Strength Problem in the Design of Smart Structures

It is a common practice to design an actuator system for maximum structural efficiency. Thus the design is driven by the ratio of output to input in terms of force and stroke. As the action of the actuator and the reaction of the elastic body are dependent on the material properties, it is mandatory to know the stress distributions within the elastic body system and the associated strength limits. In order to avoid local failure and degradation due to fatigue, it is necessary to consider the local stress conditions in the early design process. The integrated actuator is an elastic body like the surrounding body system, with individual structural behavior and strength properties.

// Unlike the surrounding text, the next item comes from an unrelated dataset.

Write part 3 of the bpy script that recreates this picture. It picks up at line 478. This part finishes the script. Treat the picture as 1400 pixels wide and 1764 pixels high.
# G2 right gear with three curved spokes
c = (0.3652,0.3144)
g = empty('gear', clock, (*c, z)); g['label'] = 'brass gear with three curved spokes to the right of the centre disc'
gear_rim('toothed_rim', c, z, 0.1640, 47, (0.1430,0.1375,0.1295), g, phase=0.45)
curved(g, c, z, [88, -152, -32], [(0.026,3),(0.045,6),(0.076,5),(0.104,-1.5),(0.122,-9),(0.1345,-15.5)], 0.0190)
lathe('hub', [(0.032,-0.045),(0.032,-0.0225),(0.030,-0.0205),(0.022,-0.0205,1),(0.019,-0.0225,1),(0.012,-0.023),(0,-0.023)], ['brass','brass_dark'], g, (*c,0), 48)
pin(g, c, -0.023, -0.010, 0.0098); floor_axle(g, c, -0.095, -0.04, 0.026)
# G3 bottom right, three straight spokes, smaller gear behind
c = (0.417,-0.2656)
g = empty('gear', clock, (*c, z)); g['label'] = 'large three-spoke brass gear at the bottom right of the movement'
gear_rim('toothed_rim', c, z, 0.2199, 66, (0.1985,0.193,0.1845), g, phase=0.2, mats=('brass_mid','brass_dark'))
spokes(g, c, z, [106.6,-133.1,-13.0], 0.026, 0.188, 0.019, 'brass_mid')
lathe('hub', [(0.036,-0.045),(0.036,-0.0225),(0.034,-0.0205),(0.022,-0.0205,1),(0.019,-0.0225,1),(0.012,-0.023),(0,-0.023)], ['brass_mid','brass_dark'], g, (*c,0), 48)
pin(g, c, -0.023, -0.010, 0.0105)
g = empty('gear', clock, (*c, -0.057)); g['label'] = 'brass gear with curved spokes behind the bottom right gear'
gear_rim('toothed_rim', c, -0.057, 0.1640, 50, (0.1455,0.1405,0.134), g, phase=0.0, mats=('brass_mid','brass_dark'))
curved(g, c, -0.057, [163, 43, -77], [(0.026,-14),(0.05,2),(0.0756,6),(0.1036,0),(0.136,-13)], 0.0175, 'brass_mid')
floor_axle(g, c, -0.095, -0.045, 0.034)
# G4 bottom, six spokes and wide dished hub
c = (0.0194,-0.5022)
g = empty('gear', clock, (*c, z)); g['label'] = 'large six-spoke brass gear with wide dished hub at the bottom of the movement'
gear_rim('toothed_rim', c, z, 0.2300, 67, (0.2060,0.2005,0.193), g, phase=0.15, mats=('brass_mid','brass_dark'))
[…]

Both together are exposed to the stresses and strains caused by the action of the actuator and the operational loads which act on the whole system at the same time, i.e., mechanical, thermal, or moisture loads. The presently used 2D models are well suited to predict the strength behavior of homogeneous metallic structures. But as soon as the elastic body system becomes inhomogeneous, has a complex shape, or is anisotropic, the solutions are at least questionable. Transverse stresses cannot be calculated and the effect of changes in the layer stacking sequence can not be estimated. But the results of static and fatigue tests showed a strong dependence of the failure behavior on the stacking order. The inverse physical problem is the action of active layers in a laminate. The placement of active layers within the cross section has a decisive effect on the long-term efficiency of the active laminate. Therefore it is to be taken into account in the early design phase.